## Given task:
Find the word "Python" in the data. Return every line where it appears.

## Available records:
- - - -

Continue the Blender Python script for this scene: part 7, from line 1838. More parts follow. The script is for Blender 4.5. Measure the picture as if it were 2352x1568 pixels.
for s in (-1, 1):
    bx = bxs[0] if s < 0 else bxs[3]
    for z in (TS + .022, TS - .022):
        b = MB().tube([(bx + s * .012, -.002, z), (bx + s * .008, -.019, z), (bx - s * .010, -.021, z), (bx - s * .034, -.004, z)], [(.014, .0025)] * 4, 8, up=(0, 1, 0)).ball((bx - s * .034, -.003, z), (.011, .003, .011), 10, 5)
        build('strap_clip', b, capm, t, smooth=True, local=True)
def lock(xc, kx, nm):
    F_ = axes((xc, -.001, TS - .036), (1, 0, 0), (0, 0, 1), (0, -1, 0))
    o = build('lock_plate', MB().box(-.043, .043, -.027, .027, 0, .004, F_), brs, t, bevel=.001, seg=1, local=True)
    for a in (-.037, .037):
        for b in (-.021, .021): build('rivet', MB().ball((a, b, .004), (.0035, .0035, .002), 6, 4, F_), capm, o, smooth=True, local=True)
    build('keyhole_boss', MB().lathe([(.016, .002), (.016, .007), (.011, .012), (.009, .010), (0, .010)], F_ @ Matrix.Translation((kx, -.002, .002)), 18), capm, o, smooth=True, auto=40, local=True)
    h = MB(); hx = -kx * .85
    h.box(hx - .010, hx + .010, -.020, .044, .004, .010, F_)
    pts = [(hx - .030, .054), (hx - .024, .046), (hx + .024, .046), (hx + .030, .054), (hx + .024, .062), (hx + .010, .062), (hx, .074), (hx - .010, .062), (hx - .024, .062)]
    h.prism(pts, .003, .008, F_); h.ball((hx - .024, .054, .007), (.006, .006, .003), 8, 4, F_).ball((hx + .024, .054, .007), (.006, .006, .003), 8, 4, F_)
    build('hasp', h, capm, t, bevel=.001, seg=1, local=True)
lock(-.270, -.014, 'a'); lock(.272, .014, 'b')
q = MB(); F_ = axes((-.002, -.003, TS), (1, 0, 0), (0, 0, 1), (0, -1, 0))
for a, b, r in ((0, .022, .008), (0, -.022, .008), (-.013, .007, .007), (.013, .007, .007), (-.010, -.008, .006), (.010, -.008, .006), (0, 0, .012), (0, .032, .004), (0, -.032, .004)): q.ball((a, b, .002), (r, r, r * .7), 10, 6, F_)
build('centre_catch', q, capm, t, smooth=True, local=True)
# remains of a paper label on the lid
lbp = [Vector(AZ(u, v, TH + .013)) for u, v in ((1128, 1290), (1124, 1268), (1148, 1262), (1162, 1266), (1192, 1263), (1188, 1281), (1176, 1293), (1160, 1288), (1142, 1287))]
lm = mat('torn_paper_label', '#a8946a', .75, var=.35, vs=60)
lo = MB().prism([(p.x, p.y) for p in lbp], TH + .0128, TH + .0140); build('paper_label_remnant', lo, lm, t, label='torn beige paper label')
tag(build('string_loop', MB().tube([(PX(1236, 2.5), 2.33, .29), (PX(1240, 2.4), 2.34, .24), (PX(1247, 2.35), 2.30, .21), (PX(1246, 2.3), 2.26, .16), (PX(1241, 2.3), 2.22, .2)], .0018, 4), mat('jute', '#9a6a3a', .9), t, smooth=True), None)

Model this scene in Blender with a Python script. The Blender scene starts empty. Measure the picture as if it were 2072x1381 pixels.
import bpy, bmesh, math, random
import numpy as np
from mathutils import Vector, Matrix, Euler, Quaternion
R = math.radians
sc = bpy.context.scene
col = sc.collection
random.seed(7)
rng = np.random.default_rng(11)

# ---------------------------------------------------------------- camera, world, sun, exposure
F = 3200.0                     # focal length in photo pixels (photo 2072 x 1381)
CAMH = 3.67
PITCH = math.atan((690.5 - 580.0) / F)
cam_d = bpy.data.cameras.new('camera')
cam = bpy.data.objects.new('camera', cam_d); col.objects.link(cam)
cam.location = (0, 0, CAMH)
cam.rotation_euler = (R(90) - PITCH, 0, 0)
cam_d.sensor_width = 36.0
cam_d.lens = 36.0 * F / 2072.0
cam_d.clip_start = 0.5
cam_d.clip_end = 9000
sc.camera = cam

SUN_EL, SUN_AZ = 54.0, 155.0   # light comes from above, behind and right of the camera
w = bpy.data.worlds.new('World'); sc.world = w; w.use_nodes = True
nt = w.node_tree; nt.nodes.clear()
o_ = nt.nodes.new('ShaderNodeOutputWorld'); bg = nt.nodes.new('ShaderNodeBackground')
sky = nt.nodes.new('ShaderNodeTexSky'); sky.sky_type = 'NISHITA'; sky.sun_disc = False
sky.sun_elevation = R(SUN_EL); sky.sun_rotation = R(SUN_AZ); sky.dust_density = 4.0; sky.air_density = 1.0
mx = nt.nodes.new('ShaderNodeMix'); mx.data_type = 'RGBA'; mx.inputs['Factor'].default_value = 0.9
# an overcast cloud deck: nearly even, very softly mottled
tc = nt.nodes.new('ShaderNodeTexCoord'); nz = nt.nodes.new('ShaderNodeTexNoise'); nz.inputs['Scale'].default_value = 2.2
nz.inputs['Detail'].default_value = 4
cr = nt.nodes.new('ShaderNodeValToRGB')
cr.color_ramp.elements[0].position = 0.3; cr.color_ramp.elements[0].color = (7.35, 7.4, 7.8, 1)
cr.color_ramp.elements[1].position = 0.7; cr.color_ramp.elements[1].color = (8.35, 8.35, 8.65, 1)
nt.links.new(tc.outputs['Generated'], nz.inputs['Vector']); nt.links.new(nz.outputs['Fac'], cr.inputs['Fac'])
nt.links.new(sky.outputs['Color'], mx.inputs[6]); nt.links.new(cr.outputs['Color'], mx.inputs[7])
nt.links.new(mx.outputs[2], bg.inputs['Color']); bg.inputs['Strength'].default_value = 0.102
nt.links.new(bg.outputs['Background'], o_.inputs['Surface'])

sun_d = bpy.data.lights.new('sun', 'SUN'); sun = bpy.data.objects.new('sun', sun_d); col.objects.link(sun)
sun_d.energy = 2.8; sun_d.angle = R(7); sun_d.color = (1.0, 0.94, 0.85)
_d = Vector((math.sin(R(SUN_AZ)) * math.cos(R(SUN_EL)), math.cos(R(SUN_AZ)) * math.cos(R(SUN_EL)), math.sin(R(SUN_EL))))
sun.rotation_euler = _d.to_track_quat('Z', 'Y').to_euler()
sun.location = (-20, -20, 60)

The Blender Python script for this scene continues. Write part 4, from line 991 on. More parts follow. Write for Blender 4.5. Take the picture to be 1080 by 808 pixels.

- - - -

## Complete answer:
Continue the Blender Python script for this scene: part 7, from line 1838. More parts follow. The script is for Blender 4.5. Measure the picture as if it were 2352x1568 pixels.
Model this scene in Blender with a Python script. The Blender scene starts empty. Measure the picture as if it were 2072x1381 pixels.
The Blender Python script for this scene continues. Write part 4, from line 991 on. More parts follow. Write for Blender 4.5. Take the picture to be 1080 by 808 pixels.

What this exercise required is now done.